2011-03-04 / Faith

Grace Reformed Church blends past and present

By Roxanne Estrada


THE GOOD BOOK—The Rev. John Ford, left, and the Rev. David Deutsch work together with the Rev. Ervin Martin to lead Grace Reformed Church in Camarillo. 
RICHARD GILLARD/Acorn Newspapers THE GOOD BOOK—The Rev. John Ford, left, and the Rev. David Deutsch work together with the Rev. Ervin Martin to lead Grace Reformed Church in Camarillo. RICHARD GILLARD/Acorn Newspapers The Rev. David Deutsch said Grace Reformed Church in Camarillo aims to bring Jesus’ early church and teachings into the 21st century.

“Grace Reformed Church is a community of grace,” Deutsch said. “It’s a community of people who know that everything comes from God. It doesn’t start with your goodness or your want. It starts with your need for Jesus and salvation.”

Three pastors lead the church: David Deutsch, John Ford and Ervin Martin. Ford said they hold equal responsibilities but each has his own expertise. Martin specializes in discipleship; Ford oversees administrative work, and Deutsch focuses on preaching.
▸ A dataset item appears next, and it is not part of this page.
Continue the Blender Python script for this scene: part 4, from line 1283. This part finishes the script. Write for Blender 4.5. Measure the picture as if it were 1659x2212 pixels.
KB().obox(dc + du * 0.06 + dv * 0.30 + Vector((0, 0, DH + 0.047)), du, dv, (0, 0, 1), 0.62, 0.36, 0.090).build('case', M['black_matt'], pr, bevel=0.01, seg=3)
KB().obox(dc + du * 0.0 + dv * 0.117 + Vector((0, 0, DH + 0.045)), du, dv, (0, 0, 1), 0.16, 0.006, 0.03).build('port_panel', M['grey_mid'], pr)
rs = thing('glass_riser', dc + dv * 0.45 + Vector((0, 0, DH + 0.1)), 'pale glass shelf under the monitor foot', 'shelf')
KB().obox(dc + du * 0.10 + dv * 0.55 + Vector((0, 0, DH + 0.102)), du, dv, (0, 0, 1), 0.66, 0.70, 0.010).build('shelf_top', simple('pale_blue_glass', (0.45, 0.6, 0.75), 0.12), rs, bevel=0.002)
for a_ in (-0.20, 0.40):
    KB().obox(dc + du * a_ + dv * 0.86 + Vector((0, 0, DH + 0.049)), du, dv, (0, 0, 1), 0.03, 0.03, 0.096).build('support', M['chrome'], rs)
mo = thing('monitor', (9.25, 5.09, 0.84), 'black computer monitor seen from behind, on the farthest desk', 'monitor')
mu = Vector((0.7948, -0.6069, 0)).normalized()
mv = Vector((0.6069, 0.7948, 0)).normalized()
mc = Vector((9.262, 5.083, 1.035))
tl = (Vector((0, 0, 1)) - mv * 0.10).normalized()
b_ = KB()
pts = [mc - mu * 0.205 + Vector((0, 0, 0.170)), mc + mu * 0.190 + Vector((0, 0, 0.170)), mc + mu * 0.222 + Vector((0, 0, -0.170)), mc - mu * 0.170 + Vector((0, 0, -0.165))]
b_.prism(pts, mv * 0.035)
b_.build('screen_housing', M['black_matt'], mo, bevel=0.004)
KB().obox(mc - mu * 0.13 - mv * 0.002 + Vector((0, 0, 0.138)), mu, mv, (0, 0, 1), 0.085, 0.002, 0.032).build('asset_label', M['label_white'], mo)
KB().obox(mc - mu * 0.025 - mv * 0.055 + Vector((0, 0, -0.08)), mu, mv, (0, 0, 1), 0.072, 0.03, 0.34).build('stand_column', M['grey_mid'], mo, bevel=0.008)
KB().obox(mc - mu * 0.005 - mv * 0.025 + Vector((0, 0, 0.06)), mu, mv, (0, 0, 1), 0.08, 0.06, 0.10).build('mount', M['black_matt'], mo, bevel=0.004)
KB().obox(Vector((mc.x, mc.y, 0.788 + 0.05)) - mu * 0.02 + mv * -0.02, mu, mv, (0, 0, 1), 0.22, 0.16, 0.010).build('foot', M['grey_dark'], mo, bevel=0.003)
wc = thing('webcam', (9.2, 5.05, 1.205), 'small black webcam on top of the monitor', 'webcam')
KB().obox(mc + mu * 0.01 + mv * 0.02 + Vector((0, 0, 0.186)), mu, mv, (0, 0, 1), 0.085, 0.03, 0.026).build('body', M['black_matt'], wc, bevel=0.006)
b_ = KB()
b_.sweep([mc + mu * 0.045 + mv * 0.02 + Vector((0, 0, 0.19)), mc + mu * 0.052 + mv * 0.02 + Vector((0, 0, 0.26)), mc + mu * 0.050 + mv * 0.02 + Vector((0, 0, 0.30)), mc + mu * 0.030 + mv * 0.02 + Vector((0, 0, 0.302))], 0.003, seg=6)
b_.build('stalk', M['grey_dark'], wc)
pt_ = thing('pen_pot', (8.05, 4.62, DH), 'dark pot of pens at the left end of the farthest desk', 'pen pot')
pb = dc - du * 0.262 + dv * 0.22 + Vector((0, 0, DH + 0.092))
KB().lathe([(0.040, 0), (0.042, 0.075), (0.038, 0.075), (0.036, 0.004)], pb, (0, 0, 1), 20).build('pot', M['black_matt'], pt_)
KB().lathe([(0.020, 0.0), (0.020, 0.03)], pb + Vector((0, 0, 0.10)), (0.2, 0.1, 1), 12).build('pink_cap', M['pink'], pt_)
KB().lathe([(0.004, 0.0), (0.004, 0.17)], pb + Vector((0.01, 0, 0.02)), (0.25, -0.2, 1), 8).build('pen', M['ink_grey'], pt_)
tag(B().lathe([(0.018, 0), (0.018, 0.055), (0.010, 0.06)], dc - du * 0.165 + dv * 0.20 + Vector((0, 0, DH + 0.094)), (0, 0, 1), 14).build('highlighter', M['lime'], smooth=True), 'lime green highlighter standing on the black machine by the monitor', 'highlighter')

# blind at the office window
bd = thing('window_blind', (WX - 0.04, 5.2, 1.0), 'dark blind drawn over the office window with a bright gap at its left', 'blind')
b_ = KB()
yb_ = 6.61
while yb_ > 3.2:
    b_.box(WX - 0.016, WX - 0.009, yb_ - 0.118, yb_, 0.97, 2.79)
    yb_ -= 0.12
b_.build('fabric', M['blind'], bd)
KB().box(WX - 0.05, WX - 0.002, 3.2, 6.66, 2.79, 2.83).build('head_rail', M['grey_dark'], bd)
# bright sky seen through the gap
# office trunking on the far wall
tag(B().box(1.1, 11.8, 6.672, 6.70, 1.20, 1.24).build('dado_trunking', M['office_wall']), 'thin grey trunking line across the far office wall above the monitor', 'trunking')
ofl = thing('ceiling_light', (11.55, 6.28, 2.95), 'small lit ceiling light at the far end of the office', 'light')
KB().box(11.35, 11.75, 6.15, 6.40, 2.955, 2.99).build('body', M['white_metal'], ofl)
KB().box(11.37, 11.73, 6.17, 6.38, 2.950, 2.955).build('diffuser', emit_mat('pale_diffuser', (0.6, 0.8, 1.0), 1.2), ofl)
Having three pastors keeps the leadership team strong and balanced, Deutsch said.

“ There’s wisdom in company,” he said. “There are multiple perspectives to see.”

Deutsch started the church with his wife, Teresa, when he was 26 years old in 1993. Aimed toward single 20-somethings who had come from broken homes, the church resembled “a youth group built around a rock band,” Ford said.

But the congregation entered the next phase of their life with marriage and children, and started to live out the reformed teachings and emphasis in Scripture.

“Those kids have grown up, matured and have embraced the doctrines to become productive members of society,” Ford said.

Deutsch said he was raised in a church where the word “no” was often used. Instead of focusing on the negative, Grace Reformed Church focuses on how Jesus can help people reach their goals.

“There’s no area off limits as long as Jesus is leading you down that path,” Deutsch said. “I was raised in a church where there was no relationship between Sunday and Monday; they were disconnected. But Sunday is the reality glasses you need to see the rest of the week.”

Ford said the church emphasizes that Christians are already saved by the grace of God and do not need to “earn” their way into heaven. For this reason, the church has no specific rules of what Christians can or cannot do. They do, however, teach the reasons why Scripture says not to act on certain things and how to achieve missions of faith.

“I’m not teaching a person how to live,” Ford said. “We want to teach the fundamentals of faith, but we don’t want to make it into some kind of new checklist on a refrigerator. We want (parishioners) to enjoy life within the boundaries of the covenant.”

In terms of religious instruction and theology, the church considers itself Trinitarian. But in terms of Jesus’ salvation, it chooses to be labeled as reformed and Calvinistic. “The church reformed is ever reforming” is a mantra that describes the development and future of Grace Reformed.

Deutsch said a defining aspect of the church is that children worship with the congregation during service instead of going to a separate Sunday school class. The pastors looked to Scripture for the role children played and found children were very involved in the core of the early church.

“We spend our lives segregated and oftentimes it is the church that is the most segregated,” Deutsch said. “We want the children to hear the word preached and see where they ought to be when their parents are in worship. We try to embody a family church life to simultaneously grow together in Christ.”

Deutsch said he doesn’t expect children to act like little adults. But the children are positively influenced by the multiple generations worshiping together because they feel like part of the church, he said.

“The children’s identity is not just with their peers,” Deutsch said. “It’s up in terms of respect for their elders and down in terms of caring for the younger ones.”

Ford and Deutsch said communion and a responsive congregation characterize Sunday service.

They said the church philosophy is not to entertain but to involve members. There is no choir; song lyrics are projected on a screen and the congregation sings together. Though Deutsch preaches on Scripture, there is a dialogue among all members who participate in the service, they said.

“We’re not ancient in a crusty sense, we’re ancient in a deep sense,” he said. “But it’s vibrant, alive and fresh because everybody participates.”

If there is one thing a newcomer takes away after a first service at Grace Reformed Church, Deutsch said, it should be knowledge of Jesus.

“I would hope you would’ve said ‘I don’t remember much about the people, much about the service, but I remember much about Jesus,’” he said. “If we exalted him in all his glory and wonder in a very common place, I would be very satisfied.”

Grace Reformed Church, 409 Calle San Pablo, Ste. 101, has Sunday service at 10:15 a.m.